Hi Joe,
It does look as if you're right. I don't quite understand why the standard was written in such a way and not in a way which only makes the value itself undefined.
I think we can apply the patch. Does anyone have a problem with setting arbitrary numbers such as LONG_MAX/LONG_MIN for an undefined conversion?
Andi
At 08:54 AM 8/31/2004 +0100, Joe Orton wrote:
On Mon, Aug 30, 2004 at 04:40:13PM -0700, Andi Gutmans wrote: > At 11:17 PM 8/30/2004 +0100, Joe Orton wrote: > >On Mon, Aug 30, 2004 at 02:20:42PM -0700, Andi Gutmans wrote: > >> I know it's undefined but why is defining it to LONG_MAX/LONG_MIN any > >> better? It's not the kind of behavior which I think we should "define". > > > >C code which has undefined behaviour may segfault or suffer some other > >run-time exception; the compiler may arrange for it to print "I'm a > >fluffy pink rabbit" to stderr as a side-effect. > > Joe, > > I'm pretty sure if you read the C standard it'll say something about the > "value" being undefined, not about the behavior of the whole program being > undefined.

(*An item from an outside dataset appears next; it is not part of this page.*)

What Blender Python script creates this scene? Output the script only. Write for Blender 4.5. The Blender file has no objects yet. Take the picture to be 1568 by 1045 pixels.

Andi, I checked the relevant parts of the C standard before writing the patch, I would not presume to waste your time with mere speculation or guesswork on such matters.
C99 section 6.3.1.4 "Real floating and integer" defines conversion of double to long, and says "If the value of the integral part cannot be represented by the integer type, the behavior is undefined." (as I in fact stated in my original mail).
Section 3.4.3 defines the term "undefined behaviour" in black and white. It's quite clear.